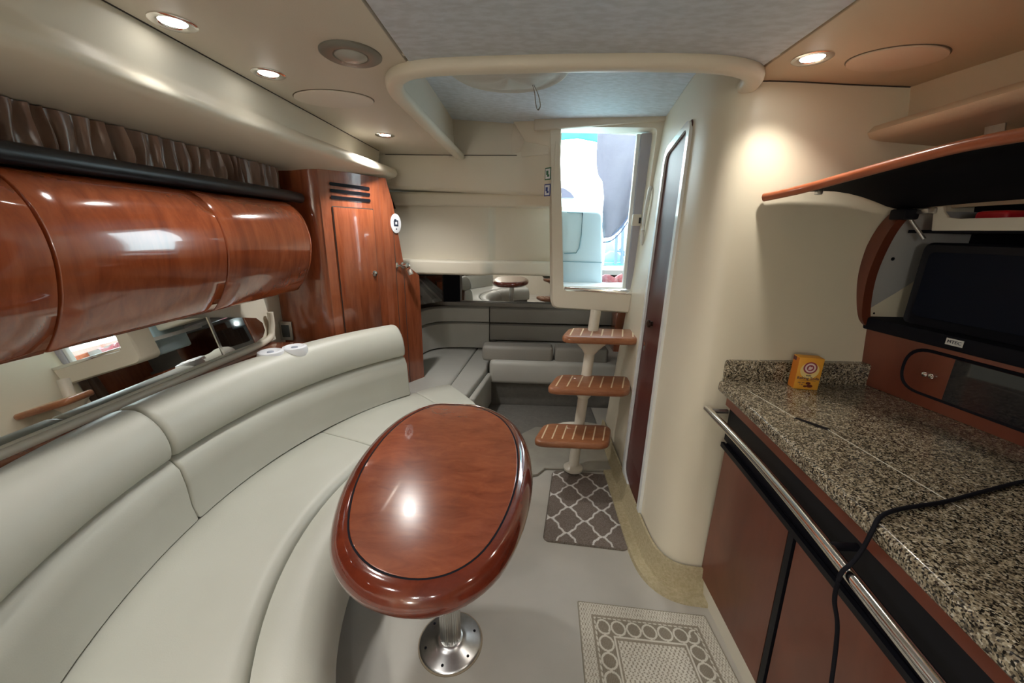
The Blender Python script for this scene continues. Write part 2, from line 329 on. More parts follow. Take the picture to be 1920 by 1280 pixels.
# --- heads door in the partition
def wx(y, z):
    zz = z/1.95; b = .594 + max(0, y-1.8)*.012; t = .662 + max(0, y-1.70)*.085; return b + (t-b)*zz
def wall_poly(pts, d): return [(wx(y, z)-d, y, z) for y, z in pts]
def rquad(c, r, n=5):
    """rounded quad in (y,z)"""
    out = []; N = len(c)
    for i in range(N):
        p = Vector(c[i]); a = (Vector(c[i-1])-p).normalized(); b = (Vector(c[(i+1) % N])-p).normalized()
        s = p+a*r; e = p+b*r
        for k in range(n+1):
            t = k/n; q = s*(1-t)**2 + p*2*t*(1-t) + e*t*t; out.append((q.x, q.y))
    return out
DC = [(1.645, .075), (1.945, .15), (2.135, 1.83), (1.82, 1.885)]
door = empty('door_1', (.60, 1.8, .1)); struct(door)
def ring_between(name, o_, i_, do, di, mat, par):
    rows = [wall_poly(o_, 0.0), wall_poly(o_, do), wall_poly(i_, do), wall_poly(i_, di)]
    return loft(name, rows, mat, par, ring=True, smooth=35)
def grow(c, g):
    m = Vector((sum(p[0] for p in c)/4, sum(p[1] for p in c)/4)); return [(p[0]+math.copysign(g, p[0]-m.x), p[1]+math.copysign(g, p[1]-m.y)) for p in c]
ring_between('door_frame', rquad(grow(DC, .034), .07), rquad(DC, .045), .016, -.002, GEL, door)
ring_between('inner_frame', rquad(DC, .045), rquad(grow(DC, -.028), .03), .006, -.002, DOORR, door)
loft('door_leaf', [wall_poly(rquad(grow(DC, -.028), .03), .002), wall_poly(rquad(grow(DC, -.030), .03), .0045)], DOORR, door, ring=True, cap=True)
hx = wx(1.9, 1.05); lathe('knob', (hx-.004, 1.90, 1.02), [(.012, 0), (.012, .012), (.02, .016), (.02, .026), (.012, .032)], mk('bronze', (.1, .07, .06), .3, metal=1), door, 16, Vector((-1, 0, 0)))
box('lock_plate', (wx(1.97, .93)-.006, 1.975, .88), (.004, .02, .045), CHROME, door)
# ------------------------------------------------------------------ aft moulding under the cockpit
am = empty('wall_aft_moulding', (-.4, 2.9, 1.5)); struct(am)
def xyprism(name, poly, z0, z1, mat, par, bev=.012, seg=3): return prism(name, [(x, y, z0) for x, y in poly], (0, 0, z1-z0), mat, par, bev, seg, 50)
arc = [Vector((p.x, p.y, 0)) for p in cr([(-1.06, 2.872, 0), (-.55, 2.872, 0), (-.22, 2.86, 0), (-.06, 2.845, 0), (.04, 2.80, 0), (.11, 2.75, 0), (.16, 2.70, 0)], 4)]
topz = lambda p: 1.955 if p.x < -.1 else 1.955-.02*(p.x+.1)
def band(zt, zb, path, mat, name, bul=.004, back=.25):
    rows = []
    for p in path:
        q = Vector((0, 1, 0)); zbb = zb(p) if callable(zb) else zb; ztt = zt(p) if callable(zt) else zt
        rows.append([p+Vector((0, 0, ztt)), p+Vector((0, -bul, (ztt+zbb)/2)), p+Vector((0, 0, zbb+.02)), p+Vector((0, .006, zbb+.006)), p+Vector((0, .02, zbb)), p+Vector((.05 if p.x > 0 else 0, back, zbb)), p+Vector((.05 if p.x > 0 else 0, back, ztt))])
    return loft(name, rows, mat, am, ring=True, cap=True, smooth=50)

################

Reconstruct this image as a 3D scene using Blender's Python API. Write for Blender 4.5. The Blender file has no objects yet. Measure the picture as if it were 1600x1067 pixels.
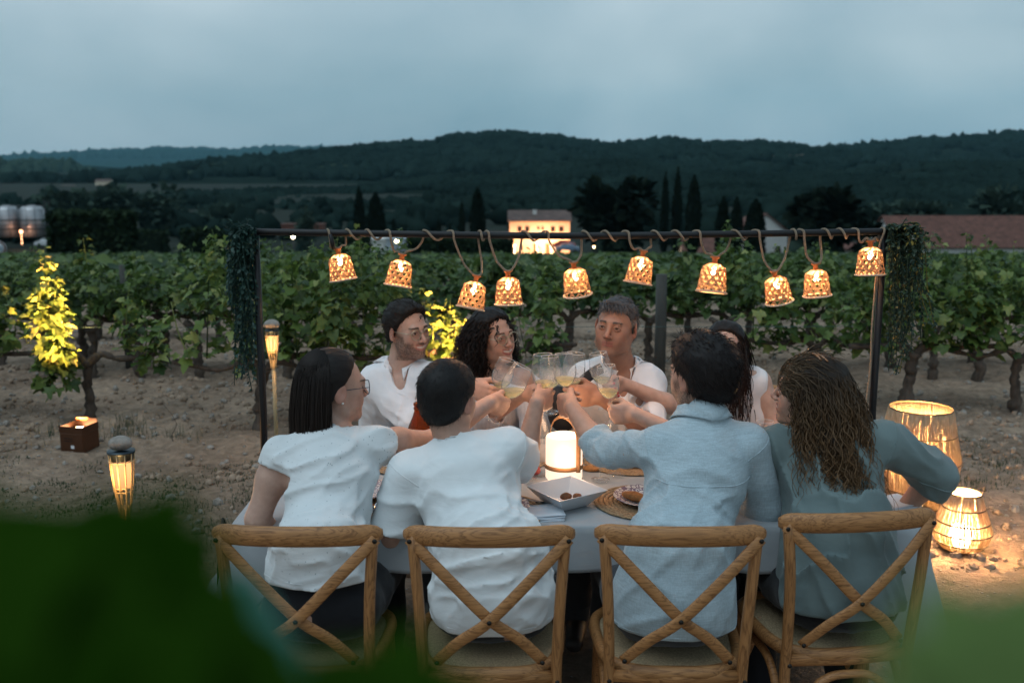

################

=== WRITTEN INSTRUCTION ===
Each line in the listing above that contains "this" should be copied.

=== RIGHT ANSWER ===
The Blender Python script for this scene continues. Write part 2, from line 329 on. More parts follow. Take the picture to be 1920 by 1280 pixels.
Reconstruct this image as a 3D scene using Blender's Python API. Write for Blender 4.5. The Blender file has no objects yet. Measure the picture as if it were 1600x1067 pixels.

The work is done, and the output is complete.